Where a personal library has been formed by a distinguished individual who was not a writer, the position is quite different. Almost no library put together in the nineteenth or twentieth century by a politician, soldier, bishop, judge, captain of industry, theatrical impresario or football manager (if football managers' libraries indeed exist ?), has been deemed to have a heritage value, and such libraries have tended to pass into institutional hands only when they have been gifted in whole or part to a university library or other similar home. The great mass of such libraries are dispersed instead through the auction rooms or as individual items by an antiquarian bookseller, and all that can be expected of the auction house or antiquarian bookseller through whose hands the books pass is that when they sell the books, the books should be properly described and the identity of the individual who collected them should be clearly stated.
In these enlightened days antiquarian booksellers customarily discharge these responsibilities conscientiously, but there have been instances in the not too distant past where the great auction houses, whether as a result of convoluted issues of vendor confidentially, or through ignorance or muddle within their book departments, have failed to state plainly who put together the libraries that they are offering for sale. Thus, the library of the nineteenth century Conservative statesman Henry Goulburn, put through Christie's South Kensington rooms in a series of sales some years back, would surely have done better for its vendors if each instalment of the books had been clearly marketed as part of Goulburn's personal library, and it is similarly not clear why the same firm did not make more of a fascinating residue of books from the libraries of Richard Monckton Mills (Lord Houghton) and of his son, the 1st Marquis of Crewe, dispersed in a confused manner through sales both at King Street and at South Kensington.

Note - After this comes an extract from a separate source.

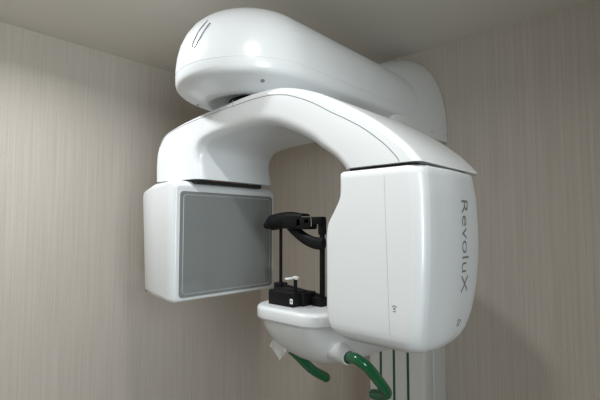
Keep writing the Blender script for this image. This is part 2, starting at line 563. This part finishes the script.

Yet one should not be too hard on the auction houses in this respect, for any antiquarian bookseller who regularly attends London sales must recognise the combination of romance and intellectual challenge inherent in the description of a particular group of lots as "the property of a nobleman", and we would certainly feel deprived if on each and every occasion the particular auction house concerned saw it as its duty to work out and to state exactly in its catalogue which eighteenth-century aristocrat, or, as it might alternatively be, late twentieth century life peer, had originally put together the group of books concerned.